[libvirt] [PATCH 3/3] qemu: Adapt to changed ppc64 CPU model names

Jiri Denemark jdenemar at redhat.com
Tue May 22 13:46:52 UTC 2018


On Tue, May 22, 2018 at 11:02:17 +0200, Andrea Bolognani wrote:
> On Thu, 2018-05-17 at 17:33 +0200, Jiri Denemark wrote:
> [...]
> > --- a/tests/domaincapsschemadata/qemu_2.12.0.ppc64.xml
> > +++ b/tests/domaincapsschemadata/qemu_2.12.0.ppc64.xml
> > @@ -25,7 +25,11 @@
> >      <mode name='host-model' supported='yes'>
> >        <model fallback='allow'>POWER8</model>
> >      </mode>
> 
> This is quite suspicious - it looks like a proper CPU model, but
> it's really a compatibility mode, so it should be lowercase rather
> than uppercase. You certainly won't be able to use
> 
>   <cpu mode='host-model>
>     <model>POWER8</model>
>   </cpu>
> 
> so why are we advertising the uppercase variant here? Am I missing
> something?

Hmm, you're right. In general, this is advertising the host CPU (ideally
as seen by QEMU), which doesn't really work for ppc since host-model was
misused for compatibility modes. I think we'll have to add a special
hack to produce <mode name='host-model' supported='yes'/> without
showing any CPU model. Ideally, we would somehow list all supported
compatibility modes, but this can be left for the future.
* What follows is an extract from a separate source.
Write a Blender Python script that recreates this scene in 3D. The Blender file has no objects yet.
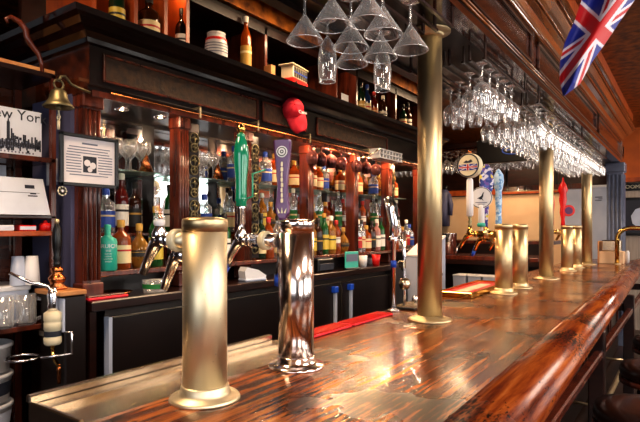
import bpy, math, random
from mathutils import Vector, Matrix
R = random.Random(7)
PI = math.pi
scene = bpy.context.scene
COL = scene.collection
# ------------------------------------------------------------------ camera
F = 525.0; YAW = math.radians(35.17); ZC = 1.45; HY = 228.0
S_, C_ = math.sin(YAW), math.cos(YAW)
cam_d = bpy.data.cameras.new('camera'); cam = bpy.data.objects.new('camera', cam_d); COL.objects.link(cam)
cam.location = (0, 0, ZC); cam.rotation_euler = (PI/2, 0, YAW)
cam_d.sensor_width = 36; cam_d.lens = 36*F/640; cam_d.shift_y = (HY-211)/640; cam_d.clip_start = .02
scene.camera = cam
def atX(px, py, X):
    k = (px-320)/F; d = X/(k*C_-S_)
    return Vector((X, d*(C_+k*S_), ZC-(py-HY)*d/F))
def atY(px, py, Y):
    k = (px-320)/F; d = Y/(C_+k*S_)
    return Vector((d*(k*C_-S_), Y, ZC-(py-HY)*d/F))
def atZ(px, py, z):
    k = (px-320)/F; d = (ZC-z)*F/(py-HY)
    return Vector((d*(k*C_-S_), d*(C_+k*S_), z))
def atD(px, py, d):
    k = (px-320)/F
    return Vector((d*(k*C_-S_), d*(C_+k*S_), ZC-(py-HY)*d/F))

# ------------------------------------------------------------------ materials
def lin(c):
    if isinstance(c, str):
        c = [int(c[i:i+2], 16)/255 for i in (0, 2, 4)]
    return tuple((x/12.92 if x <= .04045 else ((x+.055)/1.055)**2.4) for x in c)
def newmat(name):
    m = bpy.data.materials.new(name); m.use_nodes = True
    nt = m.node_tree; nt.nodes.clear()
    out = nt.nodes.new('ShaderNodeOutputMaterial')
    return m, nt, out
def N(nt, t, **kw):
    n = nt.nodes.new(t)
    for k, v in kw.items(): setattr(n, k, v)
    return n
def mat(name, c1, rough=.5, metal=0, c2=None, scale=8, stretch=(1, 1, 1), bump=0, coat=0, emit=0, lo=.35, hi=.65, detail=4, rvar=0, bscale=None, spec=.5):
    m, nt, out = newmat(name); L = nt.links.new
    p = N(nt, 'ShaderNodeBsdfPrincipled')
    a = lin(c1)+(1,); b = lin(c2 if c2 else c1)+(1,)
    p.inputs['Roughness'].default_value = rough; p.inputs['Metallic'].default_value = metal
    p.inputs['Coat Weight'].default_value = coat; p.inputs['Coat Roughness'].default_value = .08
    p.inputs['Specular IOR Level'].default_value = spec
    tc = N(nt, 'ShaderNodeTexCoord'); mp = N(nt, 'ShaderNodeMapping'); mp.inputs['Scale'].default_value = stretch
    nz = N(nt, 'ShaderNodeTexNoise'); nz.inputs['Scale'].default_value = scale; nz.inputs['Detail'].default_value = detail
    L(tc.outputs['Object'], mp.inputs['Vector']); L(mp.outputs[0], nz.inputs['Vector'])
    cr = N(nt, 'ShaderNodeValToRGB')
    cr.color_ramp.elements[0].position = lo; cr.color_ramp.elements[1].position = hi
    cr.color_ramp.elements[0].color = a; cr.color_ramp.elements[1].color = b
    L(nz.outputs['Fac'], cr.inputs[0]); L(cr.outputs[0], p.inputs['Base Color'])
    if emit:
        L(cr.outputs[0], p.inputs['Emission Color']); p.inputs['Emission Strength'].default_value = emit
    if rvar:
        mr = N(nt, 'ShaderNodeMapRange'); mr.inputs['To Min'].default_value = rough-rvar; mr.inputs['To Max'].default_value = rough+rvar
        mr.inputs['From Min'].default_value = .3; mr.inputs['From Max'].default_value = .7
        L(nz.outputs['Fac'], mr.inputs['Value']); L(mr.outputs[0], p.inputs['Roughness'])
    if bump:
        bm_ = N(nt, 'ShaderNodeBump'); bm_.inputs['Strength'].default_value = bump; bm_.inputs['Distance'].default_value = .004
        if bscale:
            n2 = N(nt, 'ShaderNodeTexNoise'); n2.inputs['Scale'].default_value = bscale; L(mp.outputs[0], n2.inputs['Vector']); L(n2.outputs['Fac'], bm_.inputs['Height'])
        else: L(nz.outputs['Fac'], bm_.inputs['Height'])
        L(bm_.outputs[0], p.inputs['Normal'])
    L(p.outputs[0], out.inputs[0])
    return m
def glassmat(name, tint='ffffff', edge='ffffff', base=.12, power=.5, dif=.05, rough=.03):
    """thin glass: see-through face-on, bright and reflective toward the silhouette"""
    m, nt, out = newmat(name); L = nt.links.new
    tr = N(nt, 'ShaderNodeBsdfTransparent'); tr.inputs[0].default_value = lin(tint)+(1,)
    gl = N(nt, 'ShaderNodeBsdfGlossy'); gl.inputs['Color'].default_value = lin(edge)+(1,); gl.inputs['Roughness'].default_value = rough
    df = N(nt, 'ShaderNodeBsdfDiffuse'); df.inputs[0].default_value = lin(edge)+(1,)
    m1 = N(nt, 'ShaderNodeMixShader'); m1.inputs[0].default_value = .35
    L(gl.outputs[0], m1.inputs[1]); L(df.outputs[0], m1.inputs[2])
    lw = N(nt, 'ShaderNodeLayerWeight'); lw.inputs['Blend'].default_value = power
    mr = N(nt, 'ShaderNodeMapRange'); mr.inputs['To Min'].default_value = base; mr.inputs['To Max'].default_value = .95
    L(lw.outputs['Facing'], mr.inputs['Value'])
    m2 = N(nt, 'ShaderNodeMixShader'); L(mr.outputs[0], m2.inputs[0]); L(tr.outputs[0], m2.inputs[1]); L(m1.outputs[0], m2.inputs[2])
    L(m2.outputs[0], out.inputs[0])
    return m
def liquidmat(name, c, tr=.45):
    m, nt, out = newmat(name); L = nt.links.new
    p = N(nt, 'ShaderNodeBsdfPrincipled'); p.inputs['Base Color'].default_value = lin(c)+(1,); p.inputs['Roughness'].default_value = .06
    p.inputs['Coat Weight'].default_value = .6
    t = N(nt, 'ShaderNodeBsdfTransparent'); t.inputs[0].default_value = tuple(min(1, x*2.2) for x in lin(c))+(1,)
    lw = N(nt, 'ShaderNodeLayerWeight'); lw.inputs['Blend'].default_value = .5
    mr = N(nt, 'ShaderNodeMapRange'); mr.inputs['To Min'].default_value = 1-tr; mr.inputs['To Max'].default_value = 1
    L(lw.outputs['Facing'], mr.inputs['Value'])
    mx = N(nt, 'ShaderNodeMixShader'); L(mr.outputs[0], mx.inputs[0]); L(t.outputs[0], mx.inputs[1]); L(p.outputs[0], mx.inputs[2])
    L(mx.outputs[0], out.inputs[0])
    return m
def emis(name, c, s):
    m, nt, out = newmat(name)
    e = N(nt, 'ShaderNodeEmission'); e.inputs[0].default_value = lin(c)+(1,); e.inputs[1].default_value = s
    nt.links.new(e.outputs[0], out.inputs[0]); return m

M = {}
def bar_wood(name, cs, pos, rough, speck):
    m, nt, out = newmat(name); L = nt.links.new
    p = N(nt, 'ShaderNodeBsdfPrincipled')
    tc = N(nt, 'ShaderNodeTexCoord')
    mp = N(nt, 'ShaderNodeMapping'); mp.inputs['Scale'].default_value = (22, 1.0, 22) if name.startswith('worn') else (12, .9, 12)
    nz = N(nt, 'ShaderNodeTexNoise'); nz.inputs['Scale'].default_value = 2.2; nz.inputs['Detail'].default_value = 8; nz.inputs['Roughness'].default_value = .65; nz.inputs['Distortion'].default_value = .25
    L(tc.outputs['Object'], mp.inputs[0]); L(mp.outputs[0], nz.inputs['Vector'])
    cr = N(nt, 'ShaderNodeValToRGB'); e = cr.color_ramp.elements
    while len(e) < len(cs): e.new(.5)
    for i, (c, q) in enumerate(zip(cs, pos)): e[i].position = q; e[i].color = lin(c)+(1,)
    L(nz.outputs['Fac'], cr.inputs[0])
    # dark worn streaks
    mp2 = N(nt, 'ShaderNodeMapping'); mp2.inputs['Scale'].default_value = (60, 5, 60) if name.startswith('worn') else (70, 22, 70)
    n2 = N(nt, 'ShaderNodeTexNoise'); n2.inputs['Scale'].default_value = 2.0; n2.inputs['Detail'].default_value = 6; n2.inputs['Roughness'].default_value = .7
    L(tc.outputs['Object'], mp2.inputs[0]); L(mp2.outputs[0], n2.inputs['Vector'])
    n3 = N(nt, 'ShaderNodeTexNoise'); n3.inputs['Scale'].default_value = 3.5; n3.inputs['Detail'].default_value = 5; L(tc.outputs['Object'], n3.inputs['Vector'])
    ml = N(nt, 'ShaderNodeMath', operation='MULTIPLY'); L(n2.outputs['Fac'], ml.inputs[0]); L(n3.outputs['Fac'], ml.inputs[1])
    c2 = N(nt, 'ShaderNodeValToRGB'); c2.color_ramp.elements[0].position = speck; c2.color_ramp.elements[1].position = speck+.05
    L(ml.outputs[0], c2.inputs[0])
    mx = N(nt, 'ShaderNodeMixRGB'); mx.inputs[2].default_value = lin('22100a')+(1,); 
    L(c2.outputs[0], mx.inputs[0]); L(cr.outputs[0], mx.inputs[1]); L(mx.outputs[0], p.inputs['Base Color'])
    mr = N(nt, 'ShaderNodeMapRange'); mr.inputs['To Min'].default_value = rough-.08; mr.inputs['To Max'].default_value = rough+.12; mr.inputs['From Min'].default_value = .3; mr.inputs['From Max'].default_value = .7
    L(n3.outputs['Fac'], mr.inputs['Value']); L(mr.outputs[0], p.inputs['Roughness'])
    b = N(nt, 'ShaderNodeBump'); b.inputs['Strength'].default_value = .16; b.inputs['Distance'].default_value = .002
    L(n2.outputs['Fac'], b.inputs['Height']); L(b.outputs[0], p.inputs['Normal'])
    p.inputs['Coat Weight'].default_value = .12; p.inputs['Coat Roughness'].default_value = .18; p.inputs['Specular IOR Level'].default_value = .4
    L(p.outputs[0], out.inputs[0]); return m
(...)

> > -    <mode name='custom' supported='no'/>
> > +    <mode name='custom' supported='yes'>
> > +      <model usable='unknown'>POWER9</model>
> > +      <model usable='unknown'>POWER8</model>
> > +      <model usable='unknown'>POWER7</model>
> > +    </mode>
> 
> This is of course an improvement, but I'm not sure we want to keep
> exposing uppercase model names to users.
> 
> I understand we need to keep accepting them for compatibility
> reasons, but since QEMU has moved to lowercase CPU model names
> wouldn't it make sense for libvirt to follow suit?

I don't think so. Introducing new aliases (i.e., lower case variants)
for the existing models would IMHO cause more troubles than having a
mixture of upper case and lower case names (once something like power10
is introduced). Users or apps would have to use a crystal ball to check
which CPU model name would be compatible with older libvirt.